The U.S. knows all this very well. It also knows that the West has succeeded in a lengthy campaign to make Iran an international pariah, and years of sanctions have degraded the country’s once-mighty military capacity. Somehow, the U.S. has to balance two irreconcilable goals: destroying ISIS and containing Iran. One of those goals now has to end, at least for the foreseeable future.
 
At first, expect a stealth U.S.-Iran alliance, without public statements or Rose Garden diplomatic love feasts. Probably, the U.S. would begin with limited aid in the form of intelligence sharing and surveillance images. We might also expect to see the growing Iranian forces in Iraq to be surprisingly well-equipped, not of course with U.S.-made weapons or transport, but Washington would be the ultimate benefactor. Contractors and middlemen would handle such equipment transfers, providing some small degree of deniability.
 
We would also expect coordination between the two sides in launching air strikes or drone attacks. If ISIS leader X is a particular bane to Iran’s forces, U.S. drones will conveniently remove him.

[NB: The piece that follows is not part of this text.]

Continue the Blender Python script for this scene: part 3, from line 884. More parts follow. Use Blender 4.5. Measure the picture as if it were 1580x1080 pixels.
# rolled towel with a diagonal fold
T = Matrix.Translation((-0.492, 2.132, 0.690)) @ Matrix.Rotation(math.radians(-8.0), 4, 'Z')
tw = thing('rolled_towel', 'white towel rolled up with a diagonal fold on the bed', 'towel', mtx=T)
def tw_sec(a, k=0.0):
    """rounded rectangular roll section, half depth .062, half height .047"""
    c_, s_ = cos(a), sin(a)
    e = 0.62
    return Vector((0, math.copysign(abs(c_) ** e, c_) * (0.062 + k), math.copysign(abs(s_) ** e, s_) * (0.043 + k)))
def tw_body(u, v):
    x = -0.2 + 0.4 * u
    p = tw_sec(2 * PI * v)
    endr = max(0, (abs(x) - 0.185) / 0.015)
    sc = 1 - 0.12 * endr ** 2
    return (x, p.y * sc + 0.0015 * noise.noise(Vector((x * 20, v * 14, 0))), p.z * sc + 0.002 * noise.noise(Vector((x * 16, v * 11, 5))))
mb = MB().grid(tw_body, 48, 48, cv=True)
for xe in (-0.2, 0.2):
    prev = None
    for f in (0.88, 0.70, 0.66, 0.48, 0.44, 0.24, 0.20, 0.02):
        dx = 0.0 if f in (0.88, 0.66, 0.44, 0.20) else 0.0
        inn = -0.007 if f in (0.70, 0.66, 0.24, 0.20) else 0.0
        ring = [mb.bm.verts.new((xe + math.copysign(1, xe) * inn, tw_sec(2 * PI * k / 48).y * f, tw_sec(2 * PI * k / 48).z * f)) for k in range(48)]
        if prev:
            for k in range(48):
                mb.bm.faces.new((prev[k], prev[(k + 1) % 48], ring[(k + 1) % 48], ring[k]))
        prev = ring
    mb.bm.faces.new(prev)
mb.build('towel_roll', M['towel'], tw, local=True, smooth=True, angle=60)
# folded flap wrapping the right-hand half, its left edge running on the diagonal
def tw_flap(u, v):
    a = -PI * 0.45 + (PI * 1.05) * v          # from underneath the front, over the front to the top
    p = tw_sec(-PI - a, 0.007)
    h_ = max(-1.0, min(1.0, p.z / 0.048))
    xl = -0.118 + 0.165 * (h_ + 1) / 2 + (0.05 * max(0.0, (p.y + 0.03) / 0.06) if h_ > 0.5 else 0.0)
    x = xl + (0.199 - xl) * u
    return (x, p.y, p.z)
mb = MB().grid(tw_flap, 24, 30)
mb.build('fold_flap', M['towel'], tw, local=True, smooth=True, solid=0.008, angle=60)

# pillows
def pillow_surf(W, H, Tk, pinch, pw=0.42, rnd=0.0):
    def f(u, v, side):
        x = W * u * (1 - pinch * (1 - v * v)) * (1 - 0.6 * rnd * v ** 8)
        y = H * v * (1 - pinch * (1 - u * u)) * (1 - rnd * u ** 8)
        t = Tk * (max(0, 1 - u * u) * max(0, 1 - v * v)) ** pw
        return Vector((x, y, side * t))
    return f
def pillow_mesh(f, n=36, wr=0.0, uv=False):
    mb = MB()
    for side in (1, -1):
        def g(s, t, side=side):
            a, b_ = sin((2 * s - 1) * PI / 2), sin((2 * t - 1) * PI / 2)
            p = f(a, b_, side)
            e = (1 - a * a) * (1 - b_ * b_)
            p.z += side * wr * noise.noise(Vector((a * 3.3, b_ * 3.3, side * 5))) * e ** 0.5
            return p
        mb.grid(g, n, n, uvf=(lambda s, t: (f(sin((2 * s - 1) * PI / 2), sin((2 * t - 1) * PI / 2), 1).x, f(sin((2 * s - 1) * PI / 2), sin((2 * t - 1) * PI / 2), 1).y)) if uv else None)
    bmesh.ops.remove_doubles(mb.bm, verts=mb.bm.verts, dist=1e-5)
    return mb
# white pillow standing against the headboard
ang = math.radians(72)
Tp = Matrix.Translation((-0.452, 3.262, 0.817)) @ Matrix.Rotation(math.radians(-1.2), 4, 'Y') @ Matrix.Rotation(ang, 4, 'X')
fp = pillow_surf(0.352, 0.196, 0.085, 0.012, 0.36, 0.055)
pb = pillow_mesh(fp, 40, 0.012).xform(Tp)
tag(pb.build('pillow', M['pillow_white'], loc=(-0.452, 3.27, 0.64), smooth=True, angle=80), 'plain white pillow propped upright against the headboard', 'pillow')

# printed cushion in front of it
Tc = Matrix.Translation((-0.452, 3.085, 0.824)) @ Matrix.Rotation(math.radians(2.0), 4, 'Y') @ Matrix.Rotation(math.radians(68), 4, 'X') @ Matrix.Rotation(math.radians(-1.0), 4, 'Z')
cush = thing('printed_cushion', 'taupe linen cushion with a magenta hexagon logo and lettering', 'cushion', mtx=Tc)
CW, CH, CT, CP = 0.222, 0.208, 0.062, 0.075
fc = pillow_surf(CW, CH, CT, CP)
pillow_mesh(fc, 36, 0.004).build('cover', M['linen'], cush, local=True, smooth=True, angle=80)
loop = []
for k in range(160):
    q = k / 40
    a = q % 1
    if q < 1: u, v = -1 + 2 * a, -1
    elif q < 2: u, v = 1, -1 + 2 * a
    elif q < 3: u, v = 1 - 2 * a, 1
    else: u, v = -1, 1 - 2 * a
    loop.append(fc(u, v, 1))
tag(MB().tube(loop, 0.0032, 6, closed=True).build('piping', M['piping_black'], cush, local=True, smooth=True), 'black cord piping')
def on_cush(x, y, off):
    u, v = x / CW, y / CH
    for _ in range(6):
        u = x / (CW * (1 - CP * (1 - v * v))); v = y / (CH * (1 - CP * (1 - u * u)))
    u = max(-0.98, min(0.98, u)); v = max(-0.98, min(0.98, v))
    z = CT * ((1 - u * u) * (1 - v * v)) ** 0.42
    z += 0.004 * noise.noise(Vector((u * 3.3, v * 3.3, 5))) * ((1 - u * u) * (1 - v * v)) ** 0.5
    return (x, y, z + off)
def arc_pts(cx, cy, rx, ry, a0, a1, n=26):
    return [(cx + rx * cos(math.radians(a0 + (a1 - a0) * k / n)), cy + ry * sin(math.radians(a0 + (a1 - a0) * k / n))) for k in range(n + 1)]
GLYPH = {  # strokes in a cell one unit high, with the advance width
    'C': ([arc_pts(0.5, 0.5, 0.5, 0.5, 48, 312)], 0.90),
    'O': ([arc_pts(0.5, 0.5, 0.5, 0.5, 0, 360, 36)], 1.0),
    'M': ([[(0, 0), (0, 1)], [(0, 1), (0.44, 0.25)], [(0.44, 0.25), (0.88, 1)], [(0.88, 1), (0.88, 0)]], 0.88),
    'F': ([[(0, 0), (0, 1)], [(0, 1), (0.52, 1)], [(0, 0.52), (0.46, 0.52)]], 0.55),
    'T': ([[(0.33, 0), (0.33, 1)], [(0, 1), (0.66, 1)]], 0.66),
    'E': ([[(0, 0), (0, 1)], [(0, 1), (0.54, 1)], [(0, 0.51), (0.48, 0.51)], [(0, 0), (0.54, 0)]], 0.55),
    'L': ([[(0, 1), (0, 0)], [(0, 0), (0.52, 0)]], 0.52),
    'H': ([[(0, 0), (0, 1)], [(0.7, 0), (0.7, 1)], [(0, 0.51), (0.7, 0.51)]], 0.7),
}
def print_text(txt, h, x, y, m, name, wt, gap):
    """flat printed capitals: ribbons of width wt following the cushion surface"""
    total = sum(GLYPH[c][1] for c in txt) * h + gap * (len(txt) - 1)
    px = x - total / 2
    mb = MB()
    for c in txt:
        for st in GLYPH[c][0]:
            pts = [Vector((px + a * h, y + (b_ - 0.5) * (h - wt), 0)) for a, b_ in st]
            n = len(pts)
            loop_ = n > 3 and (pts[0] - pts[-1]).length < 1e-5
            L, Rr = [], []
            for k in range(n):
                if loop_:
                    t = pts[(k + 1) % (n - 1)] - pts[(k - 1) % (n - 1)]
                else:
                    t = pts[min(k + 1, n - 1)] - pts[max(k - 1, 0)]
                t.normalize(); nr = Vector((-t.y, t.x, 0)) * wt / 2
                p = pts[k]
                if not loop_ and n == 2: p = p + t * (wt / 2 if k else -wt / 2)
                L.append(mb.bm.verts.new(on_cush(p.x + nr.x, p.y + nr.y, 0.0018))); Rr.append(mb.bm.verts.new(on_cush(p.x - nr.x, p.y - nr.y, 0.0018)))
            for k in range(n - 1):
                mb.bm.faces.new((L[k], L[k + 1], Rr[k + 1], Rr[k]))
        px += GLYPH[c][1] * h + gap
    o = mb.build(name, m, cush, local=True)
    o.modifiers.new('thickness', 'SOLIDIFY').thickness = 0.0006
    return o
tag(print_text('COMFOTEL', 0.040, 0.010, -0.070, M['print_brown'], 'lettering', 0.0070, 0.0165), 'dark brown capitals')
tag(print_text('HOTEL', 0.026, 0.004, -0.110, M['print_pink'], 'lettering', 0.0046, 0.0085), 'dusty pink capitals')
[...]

Also, don’t be surprised about the exposure of major al-Qaeda-linked terrorist plots in coming months, as the Iranians share what information they have about international threats by ISIS partners.
 
Perhaps such efforts would be enough at least to contain ISIS, but if they are not, far closer collaboration would be needed. The U.S. would de facto concede Iran’s informal rule over the Shia regions of southern and central Iraq.

 
In the short term, the question is not whether the U.S. will ally with Iran, but how far that connection will go. I have no doubt that contacts between the two sides have been intense in recent weeks, albeit through indirect channels.
 
I hope that U.S. participants in particular will be reading their history books closely as they make their decisions, because in a sense, we have been here before. Although it’s a very long story, we might begin in September 1980, when Saddam Hussein’s Iraq invaded Iran, beginning an eight year war that killed a million people. The war spilled over the globe, as both nations were in desperate need of money and weaponry. As neither side could achieve its goals through the law courts, it did so by extra-legal means of international terrorism and hostage taking, intended to put pressure on governments and corporations. Without that Iran-Iraq context, we cannot understand the appalling wave of terrorism that characterized the 1980s.
 
Part of that global nightmare came close to bringing down a U.S. president. By the mid-1980s, Iranian-linked guerrillas in Lebanon controlled some twenty Western hostages. Ronald Reagan’s administration famously reached out to Iran, trading weapons for hostages, and subsequently diverting funds from the deal to anti-Communist forces it was supporting in Central America. The exposure of the deals in 1986 made impeachment a real possibility.
 
In so many ways, the present situation is utterly different, and the potential nature of U.S. involvement would be less compromising. Even so, a battery of federal laws now stringently limits U.S. relationships with Iran, at all levels of government and commerce, and any violations would be deeply dangerous.
 
The main danger with any such covert alliance is that there is little chance of keeping it covert. A key player here is Israel, which desperately fears the strengthening of ISIS, but which at the same time regards Iran as an existential threat. Perhaps Israeli administrations and intelligence agencies could be persuaded to keep quiet about U.S.-Iran ties for a while, but the dam would eventually break. At that point, watch for a significant blowback in U.S. domestic politics.
 
The modern U.S. nightmare with Iran began with the taking of American hostages in Tehran in 1979, half a lifetime ago. That nightmare might still not be wholly ended.

 

Philip Jenkins is a Distinguished Professor of History at Baylor University and author of The Great and Holy War: How World War I Became a Religious Crusade.